Set exercise> Quote each record exactly, please, leaving none out.

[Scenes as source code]
..........

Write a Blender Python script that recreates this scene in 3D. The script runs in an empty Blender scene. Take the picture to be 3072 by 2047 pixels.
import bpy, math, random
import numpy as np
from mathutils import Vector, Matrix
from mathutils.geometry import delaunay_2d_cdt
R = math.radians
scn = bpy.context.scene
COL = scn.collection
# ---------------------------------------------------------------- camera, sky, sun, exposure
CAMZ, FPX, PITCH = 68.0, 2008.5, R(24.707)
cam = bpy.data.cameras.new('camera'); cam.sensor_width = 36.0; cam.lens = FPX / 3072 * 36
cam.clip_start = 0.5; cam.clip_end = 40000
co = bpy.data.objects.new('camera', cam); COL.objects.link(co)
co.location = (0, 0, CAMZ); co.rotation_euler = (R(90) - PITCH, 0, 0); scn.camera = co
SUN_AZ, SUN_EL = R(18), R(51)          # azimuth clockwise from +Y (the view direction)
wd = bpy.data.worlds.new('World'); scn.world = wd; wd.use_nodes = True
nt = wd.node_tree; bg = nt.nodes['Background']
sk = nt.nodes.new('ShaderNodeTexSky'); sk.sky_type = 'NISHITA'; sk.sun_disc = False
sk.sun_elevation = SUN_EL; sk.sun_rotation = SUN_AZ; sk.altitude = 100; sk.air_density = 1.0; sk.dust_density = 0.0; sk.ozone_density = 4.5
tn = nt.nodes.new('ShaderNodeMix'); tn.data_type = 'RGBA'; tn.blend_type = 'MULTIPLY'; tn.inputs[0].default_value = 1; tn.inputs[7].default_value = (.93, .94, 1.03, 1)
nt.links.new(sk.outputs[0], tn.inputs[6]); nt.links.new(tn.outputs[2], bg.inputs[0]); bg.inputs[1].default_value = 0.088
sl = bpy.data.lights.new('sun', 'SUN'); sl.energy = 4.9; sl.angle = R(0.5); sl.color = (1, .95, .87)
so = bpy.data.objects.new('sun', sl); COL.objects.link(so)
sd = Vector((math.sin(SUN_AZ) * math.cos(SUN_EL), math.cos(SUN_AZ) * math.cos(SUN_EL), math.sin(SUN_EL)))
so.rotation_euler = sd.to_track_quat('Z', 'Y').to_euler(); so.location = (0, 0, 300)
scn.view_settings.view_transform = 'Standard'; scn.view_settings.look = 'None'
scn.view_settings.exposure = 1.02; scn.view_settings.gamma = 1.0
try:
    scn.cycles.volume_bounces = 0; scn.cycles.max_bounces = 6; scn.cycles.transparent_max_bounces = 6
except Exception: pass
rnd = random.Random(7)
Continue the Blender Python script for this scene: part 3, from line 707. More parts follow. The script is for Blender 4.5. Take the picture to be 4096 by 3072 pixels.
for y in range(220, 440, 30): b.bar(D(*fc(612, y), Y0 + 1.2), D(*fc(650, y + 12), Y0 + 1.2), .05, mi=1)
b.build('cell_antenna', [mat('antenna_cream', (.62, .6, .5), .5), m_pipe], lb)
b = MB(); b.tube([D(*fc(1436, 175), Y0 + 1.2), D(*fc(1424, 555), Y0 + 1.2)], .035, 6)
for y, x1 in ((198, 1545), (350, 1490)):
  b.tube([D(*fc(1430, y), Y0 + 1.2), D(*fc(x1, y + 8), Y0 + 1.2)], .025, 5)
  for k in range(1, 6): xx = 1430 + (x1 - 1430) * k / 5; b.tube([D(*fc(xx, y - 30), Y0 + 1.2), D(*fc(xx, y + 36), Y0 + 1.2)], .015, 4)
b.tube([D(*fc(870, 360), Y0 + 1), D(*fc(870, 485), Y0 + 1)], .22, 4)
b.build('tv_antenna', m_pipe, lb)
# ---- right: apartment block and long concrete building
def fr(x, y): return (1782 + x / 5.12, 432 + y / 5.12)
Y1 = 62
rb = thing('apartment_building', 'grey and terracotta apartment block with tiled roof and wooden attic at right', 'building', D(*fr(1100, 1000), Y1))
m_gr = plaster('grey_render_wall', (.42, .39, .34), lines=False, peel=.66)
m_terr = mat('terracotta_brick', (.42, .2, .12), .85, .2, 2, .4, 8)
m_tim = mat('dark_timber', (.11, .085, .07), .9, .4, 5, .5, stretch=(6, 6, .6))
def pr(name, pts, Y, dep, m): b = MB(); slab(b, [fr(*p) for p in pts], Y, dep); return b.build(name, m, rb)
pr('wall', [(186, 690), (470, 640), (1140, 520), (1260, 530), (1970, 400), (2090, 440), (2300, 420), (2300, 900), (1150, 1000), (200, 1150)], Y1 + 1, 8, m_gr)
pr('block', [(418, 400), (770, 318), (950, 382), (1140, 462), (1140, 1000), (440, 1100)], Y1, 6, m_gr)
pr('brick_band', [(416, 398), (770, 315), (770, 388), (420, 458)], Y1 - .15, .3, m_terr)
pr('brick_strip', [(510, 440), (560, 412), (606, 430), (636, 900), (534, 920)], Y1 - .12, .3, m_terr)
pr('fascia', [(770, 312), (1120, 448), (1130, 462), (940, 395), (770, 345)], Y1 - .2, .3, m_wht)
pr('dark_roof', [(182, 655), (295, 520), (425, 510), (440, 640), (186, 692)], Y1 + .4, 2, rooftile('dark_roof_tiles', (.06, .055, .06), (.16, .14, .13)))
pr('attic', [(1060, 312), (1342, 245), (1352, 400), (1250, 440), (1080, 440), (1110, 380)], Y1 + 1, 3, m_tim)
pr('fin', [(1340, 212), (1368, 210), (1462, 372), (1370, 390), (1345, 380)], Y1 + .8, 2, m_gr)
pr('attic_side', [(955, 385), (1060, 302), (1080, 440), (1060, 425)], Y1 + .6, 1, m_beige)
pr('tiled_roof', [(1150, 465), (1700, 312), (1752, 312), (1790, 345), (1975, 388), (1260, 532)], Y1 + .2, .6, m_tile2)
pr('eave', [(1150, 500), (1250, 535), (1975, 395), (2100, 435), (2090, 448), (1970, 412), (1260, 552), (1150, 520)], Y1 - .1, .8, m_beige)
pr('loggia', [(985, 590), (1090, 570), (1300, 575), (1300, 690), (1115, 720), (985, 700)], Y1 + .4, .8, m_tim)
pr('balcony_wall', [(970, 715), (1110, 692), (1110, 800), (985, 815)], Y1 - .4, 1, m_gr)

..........

Finished answer>
Write a Blender Python script that recreates this scene in 3D. The script runs in an empty Blender scene. Take the picture to be 3072 by 2047 pixels.
import bpy, math, random
import numpy as np
from mathutils import Vector, Matrix
from mathutils.geometry import delaunay_2d_cdt
R = math.radians
scn = bpy.context.scene
COL = scn.collection
# ---------------------------------------------------------------- camera, sky, sun, exposure
CAMZ, FPX, PITCH = 68.0, 2008.5, R(24.707)
cam = bpy.data.cameras.new('camera'); cam.sensor_width = 36.0; cam.lens = FPX / 3072 * 36
cam.clip_start = 0.5; cam.clip_end = 40000
co = bpy.data.objects.new('camera', cam); COL.objects.link(co)
co.location = (0, 0, CAMZ); co.rotation_euler = (R(90) - PITCH, 0, 0); scn.camera = co
SUN_AZ, SUN_EL = R(18), R(51)          # azimuth clockwise from +Y (the view direction)
wd = bpy.data.worlds.new('World'); scn.world = wd; wd.use_nodes = True
nt = wd.node_tree; bg = nt.nodes['Background']
sk = nt.nodes.new('ShaderNodeTexSky'); sk.sky_type = 'NISHITA'; sk.sun_disc = False
sk.sun_elevation = SUN_EL; sk.sun_rotation = SUN_AZ; sk.altitude = 100; sk.air_density = 1.0; sk.dust_density = 0.0; sk.ozone_density = 4.5
tn = nt.nodes.new('ShaderNodeMix'); tn.data_type = 'RGBA'; tn.blend_type = 'MULTIPLY'; tn.inputs[0].default_value = 1; tn.inputs[7].default_value = (.93, .94, 1.03, 1)
nt.links.new(sk.outputs[0], tn.inputs[6]); nt.links.new(tn.outputs[2], bg.inputs[0]); bg.inputs[1].default_value = 0.088
sl = bpy.data.lights.new('sun', 'SUN'); sl.energy = 4.9; sl.angle = R(0.5); sl.color = (1, .95, .87)
so = bpy.data.objects.new('sun', sl); COL.objects.link(so)
sd = Vector((math.sin(SUN_AZ) * math.cos(SUN_EL), math.cos(SUN_AZ) * math.cos(SUN_EL), math.sin(SUN_EL)))
so.rotation_euler = sd.to_track_quat('Z', 'Y').to_euler(); so.location = (0, 0, 300)
scn.view_settings.view_transform = 'Standard'; scn.view_settings.look = 'None'
scn.view_settings.exposure = 1.02; scn.view_settings.gamma = 1.0
try:
    scn.cycles.volume_bounces = 0; scn.cycles.max_bounces = 6; scn.cycles.transparent_max_bounces = 6
except Exception: pass
rnd = random.Random(7)
Continue the Blender Python script for this scene: part 3, from line 707. More parts follow. The script is for Blender 4.5. Take the picture to be 4096 by 3072 pixels.
for y in range(220, 440, 30): b.bar(D(*fc(612, y), Y0 + 1.2), D(*fc(650, y + 12), Y0 + 1.2), .05, mi=1)
b.build('cell_antenna', [mat('antenna_cream', (.62, .6, .5), .5), m_pipe], lb)
b = MB(); b.tube([D(*fc(1436, 175), Y0 + 1.2), D(*fc(1424, 555), Y0 + 1.2)], .035, 6)
for y, x1 in ((198, 1545), (350, 1490)):
  b.tube([D(*fc(1430, y), Y0 + 1.2), D(*fc(x1, y + 8), Y0 + 1.2)], .025, 5)
  for k in range(1, 6): xx = 1430 + (x1 - 1430) * k / 5; b.tube([D(*fc(xx, y - 30), Y0 + 1.2), D(*fc(xx, y + 36), Y0 + 1.2)], .015, 4)
b.tube([D(*fc(870, 360), Y0 + 1), D(*fc(870, 485), Y0 + 1)], .22, 4)
b.build('tv_antenna', m_pipe, lb)
# ---- right: apartment block and long concrete building
def fr(x, y): return (1782 + x / 5.12, 432 + y / 5.12)
Y1 = 62
rb = thing('apartment_building', 'grey and terracotta apartment block with tiled roof and wooden attic at right', 'building', D(*fr(1100, 1000), Y1))
m_gr = plaster('grey_render_wall', (.42, .39, .34), lines=False, peel=.66)
m_terr = mat('terracotta_brick', (.42, .2, .12), .85, .2, 2, .4, 8)
m_tim = mat('dark_timber', (.11, .085, .07), .9, .4, 5, .5, stretch=(6, 6, .6))
def pr(name, pts, Y, dep, m): b = MB(); slab(b, [fr(*p) for p in pts], Y, dep); return b.build(name, m, rb)
pr('wall', [(186, 690), (470, 640), (1140, 520), (1260, 530), (1970, 400), (2090, 440), (2300, 420), (2300, 900), (1150, 1000), (200, 1150)], Y1 + 1, 8, m_gr)
pr('block', [(418, 400), (770, 318), (950, 382), (1140, 462), (1140, 1000), (440, 1100)], Y1, 6, m_gr)
pr('brick_band', [(416, 398), (770, 315), (770, 388), (420, 458)], Y1 - .15, .3, m_terr)
pr('brick_strip', [(510, 440), (560, 412), (606, 430), (636, 900), (534, 920)], Y1 - .12, .3, m_terr)
pr('fascia', [(770, 312), (1120, 448), (1130, 462), (940, 395), (770, 345)], Y1 - .2, .3, m_wht)
pr('dark_roof', [(182, 655), (295, 520), (425, 510), (440, 640), (186, 692)], Y1 + .4, 2, rooftile('dark_roof_tiles', (.06, .055, .06), (.16, .14, .13)))
pr('attic', [(1060, 312), (1342, 245), (1352, 400), (1250, 440), (1080, 440), (1110, 380)], Y1 + 1, 3, m_tim)
pr('fin', [(1340, 212), (1368, 210), (1462, 372), (1370, 390), (1345, 380)], Y1 + .8, 2, m_gr)
pr('attic_side', [(955, 385), (1060, 302), (1080, 440), (1060, 425)], Y1 + .6, 1, m_beige)
pr('tiled_roof', [(1150, 465), (1700, 312), (1752, 312), (1790, 345), (1975, 388), (1260, 532)], Y1 + .2, .6, m_tile2)
pr('eave', [(1150, 500), (1250, 535), (1975, 395), (2100, 435), (2090, 448), (1970, 412), (1260, 552), (1150, 520)], Y1 - .1, .8, m_beige)
pr('loggia', [(985, 590), (1090, 570), (1300, 575), (1300, 690), (1115, 720), (985, 700)], Y1 + .4, .8, m_tim)
pr('balcony_wall', [(970, 715), (1110, 692), (1110, 800), (985, 815)], Y1 - .4, 1, m_gr)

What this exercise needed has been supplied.